SET TASK:
Set down the data below from its first line to the line holding "COL = scene.collection", inclusive; omit all pictures.

^^^^^^^^^^^^^^^^

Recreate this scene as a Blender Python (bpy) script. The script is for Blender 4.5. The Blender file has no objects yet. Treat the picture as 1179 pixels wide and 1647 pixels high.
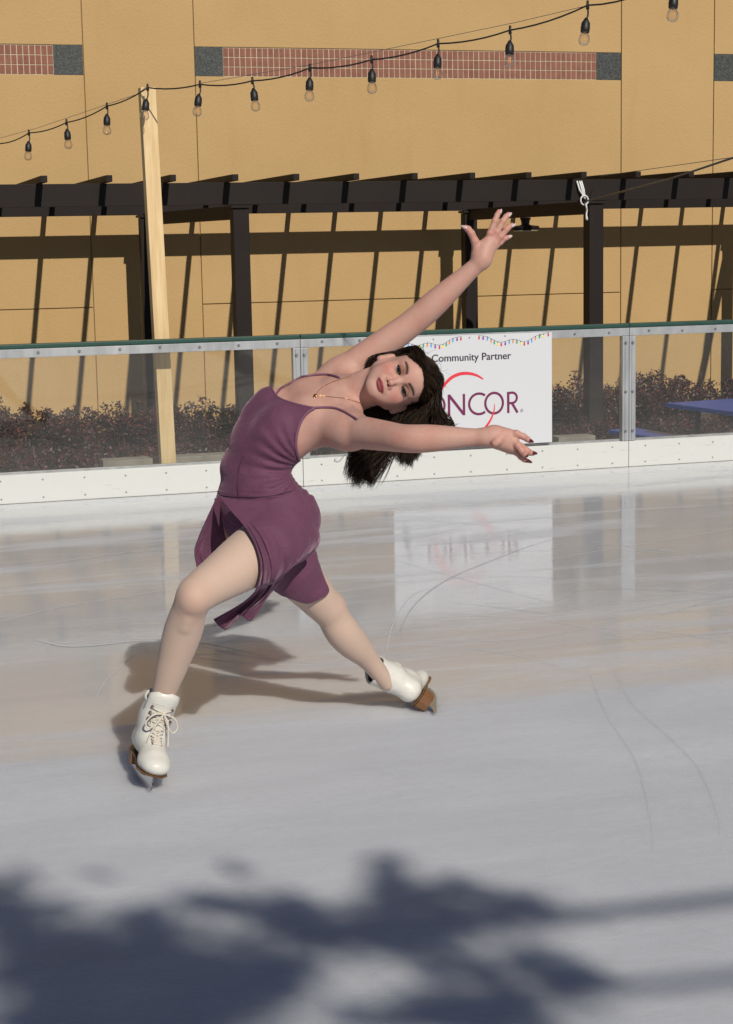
import bpy, bmesh, math, random
import numpy as np
from mathutils import Vector, Matrix
random.seed(7); rng = np.random.default_rng(11)
scene = bpy.context.scene
COL = scene.collection

# ------------------------------------------------------------------ camera
FPX = 2830.0
YAW, PITCH, ROLL = math.radians(17.0), math.radians(8.7), 0.019
CAM = np.array([0.0, 0.0, 1.5])
cF = np.array([math.sin(YAW)*math.cos(PITCH), math.cos(YAW)*math.cos(PITCH), -math.sin(PITCH)])
_r0 = np.array([math.cos(YAW), -math.sin(YAW), 0.0]); _u0 = np.cross(_r0, cF)
cR = _r0*math.cos(ROLL) - _u0*math.sin(ROLL)
cU = _u0*math.cos(ROLL) + _r0*math.sin(ROLL)
cam_d = bpy.data.cameras.new("camera"); cam = bpy.data.objects.new("camera", cam_d); COL.objects.link(cam)
cam.matrix_world = Matrix(((cR[0], cU[0], -cF[0], CAM[0]), (cR[1], cU[1], -cF[1], CAM[1]), (cR[2], cU[2], -cF[2], CAM[2]), (0, 0, 0, 1)))
cam_d.sensor_fit = 'VERTICAL'; cam_d.sensor_height = 36.0; cam_d.lens = 36.0*FPX/1647.0
cam_d.clip_start = 0.05; cam_d.clip_end = 500
scene.camera = cam

# ------------------------------------------------------------------ sky, sun, exposure
TO_SUN = np.array([0.13, -1.43, 1.0]); TO_SUN = TO_SUN/np.linalg.norm(TO_SUN)
world = bpy.data.worlds.new("World"); scene.world = world; world.use_nodes = True
wn = world.node_tree; bg = wn.nodes["Background"]
sky = wn.nodes.new("ShaderNodeTexSky"); sky.sky_type = 'NISHITA'; sky.sun_disc = False
sky.sun_elevation = math.asin(TO_SUN[2]); sky.sun_rotation = math.atan2(TO_SUN[0], TO_SUN[1])
sky.air_density = 1.0; sky.dust_density = 0.1; sky.ozone_density = 3.0
wn.links.new(sky.outputs[0], bg.inputs[0]); bg.inputs[1].default_value = 0.05
sd = bpy.data.lights.new("sun", 'SUN'); sd.energy = 5.0; sd.angle = math.radians(0.53); sd.color = (1.0, 0.94, 0.83)
sun = bpy.data.objects.new("sun", sd); COL.objects.link(sun); sun.location = (3, -8, 12)
sun.rotation_euler = Vector(TO_SUN).to_track_quat('Z', 'Y').to_euler()
scene.view_settings.view_transform = 'Standard'; scene.view_settings.look = 'None'
scene.view_settings.exposure = -0.50; scene.view_settings.gamma = 1.0; scene.view_settings.use_curve_mapping = False

# ------------------------------------------------------------------ measuring the place
def ray(px, py): return cF + (px-589.5)/FPX*cR - (py-823.5)/FPX*cU
def P(px, py, t): return CAM + t*ray(px, py)
def onY(px, py, Y): d = ray(px, py); return CAM + d*(Y/d[1])
def onZ(px, py, z): d = ray(px, py); return CAM + d*((z-1.5)/d[2])
def nrm(v): v = np.asarray(v, float); return v/np.linalg.norm(v)

# ------------------------------------------------------------------ mesh helpers
class MB:
    def __init__(s): s.v = []; s.f = []; s.m = []
    def add(s, vs, fs, mi=0):
        o = len(s.v); s.v += [tuple(map(float, v)) for v in vs]; s.f += [tuple(i+o for i in f) for f in fs]; s.m += [mi]*len(fs); return s
    def box(s, lo, hi, mi=0, bev=0.0):
        lo = np.array(lo, float); hi = np.array(hi, float); return s.obox((lo+hi)/2, np.eye(3), (hi-lo)/2, mi, bev)
    def obox(s, c, ax, h, mi=0, bev=0.0):
        bm = bmesh.new(); bmesh.ops.create_cube(bm, size=2.0)
        for v in bm.verts: v.co = Vector((v.co.x*h[0], v.co.y*h[1], v.co.z*h[2]))
        if bev > 0: bmesh.ops.bevel(bm, geom=list(bm.edges), offset=bev, segments=2, affect='EDGES', profile=0.7)
        bm.verts.index_update(); A = np.array(ax, float)
        vs = [np.array(c) + v.co.x*A[0] + v.co.y*A[1] + v.co.z*A[2] for v in bm.verts]
        s.add(vs, [[v.index for v in f.verts] for f in bm.faces], mi); bm.free(); return s
    def tube(s, pts, r, n=8, mi=0, cap=True, flat=1.0):
        pts = [np.array(p, float) for p in pts]; k = len(pts)
        rr = r if hasattr(r, '__len__') else [r]*k
        up = None; vs = []; fs = []
        for i in range(k):
            T = nrm(pts[min(i+1, k-1)] - pts[max(i-1, 0)] + 1e-9)
            if up is None:
                up = np.array([0, 0, 1.0]) if abs(T[2]) < .9 else np.array([1.0, 0, 0])
            B = nrm(np.cross(T, up)); up = np.cross(B, T)
            for j in range(n):
                a = 2*math.pi*j/n; vs.append(pts[i] + rr[i]*(math.cos(a)*B*flat + math.sin(a)*up))
        for i in range(k-1):
            for j in range(n):
                fs.append((i*n+j, i*n+(j+1) % n, (i+1)*n+(j+1) % n, (i+1)*n+j))
        if cap: fs.append(tuple(range(n))[::-1]); fs.append(tuple((k-1)*n+j for j in range(n)))
        return s.add(vs, fs, mi)
    def lathe(s, c, axis, prof, n=16, mi=0):
        T = nrm(axis); a0 = np.array([1.0, 0, 0]) if abs(T[0]) < .9 else np.array([0, 1.0, 0])
        B = nrm(np.cross(T, a0)); D = np.cross(T, B); vs = []; fs = []; k = len(prof)
        for (r, h) in prof:
            for j in range(n):
                a = 2*math.pi*j/n; vs.append(np.array(c)+T*h+r*(math.cos(a)*B+math.sin(a)*D))
        for i in range(k-1):
            for j in range(n): fs.append((i*n+j, i*n+(j+1) % n, (i+1)*n+(j+1) % n, (i+1)*n+j))
        fs.append(tuple(range(n))[::-1]); fs.append(tuple((k-1)*n+j for j in range(n)))
        return s.add(vs, fs, mi)
    def prism(s, poly, o, ax, ay, az, th, mi=0):
        n = len(poly); vs = [np.array(o)+p[0]*ax+p[1]*ay for p in poly]; vs += [v+az*th for v in vs]
        fs = [tuple(range(n)), tuple(range(2*n-1, n-1, -1))] + [(i, i+n, (i+1) % n+n, (i+1) % n) for i in range(n)]
        return s.add(vs, fs, mi)
    def build(s, name, mats, parent=None, smooth=False):
        me = bpy.data.meshes.new(name); me.from_pydata(s.v, [], s.f)
        for m in (mats if isinstance(mats, (list, tuple)) else [mats]): me.materials.append(m)
        me.polygons.foreach_set('material_index', s.m)
        bm = bmesh.new(); bm.from_mesh(me); bmesh.ops.recalc_face_normals(bm, faces=bm.faces); bm.to_mesh(me); bm.free()
        if smooth: me.polygons.foreach_set('use_smooth', [True]*len(me.polygons))
        me.update(); o = bpy.data.objects.new(name, me); COL.objects.link(o)
        if parent is not None: o.parent = parent
        return o
def tag(o, label=None, cat=None, group=None, kind=None):
    if label: o['label'] = label
    if cat: o['category'] = cat
    if group: o['group'] = group
    if kind: o['kind'] = kind
    return o
def thing(name, label, cat, group=None):
    o = bpy.data.objects.new(name, None); COL.objects.link(o); return tag(o, label, cat, group)
def catmull(pts, n):
    p = np.array(pts, float); k = len(p); out = []
    for u in np.linspace(0, k-1, n):
        i = min(int(u), k-2); f = u-i
        a, b, c, d = p[max(i-1, 0)], p[i], p[i+1], p[min(i+2, k-1)]
        out.append(0.5*((2*b)+(c-a)*f+(2*a-5*b+4*c-d)*f*f+(3*b-a-3*c+d)*f**3))
    return np.array(out)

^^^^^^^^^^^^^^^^

EXERCISE RESULT:
Recreate this scene as a Blender Python (bpy) script. The script is for Blender 4.5. The Blender file has no objects yet. Treat the picture as 1179 pixels wide and 1647 pixels high.
import bpy, bmesh, math, random
import numpy as np
from mathutils import Vector, Matrix
random.seed(7); rng = np.random.default_rng(11)
scene = bpy.context.scene
COL = scene.collection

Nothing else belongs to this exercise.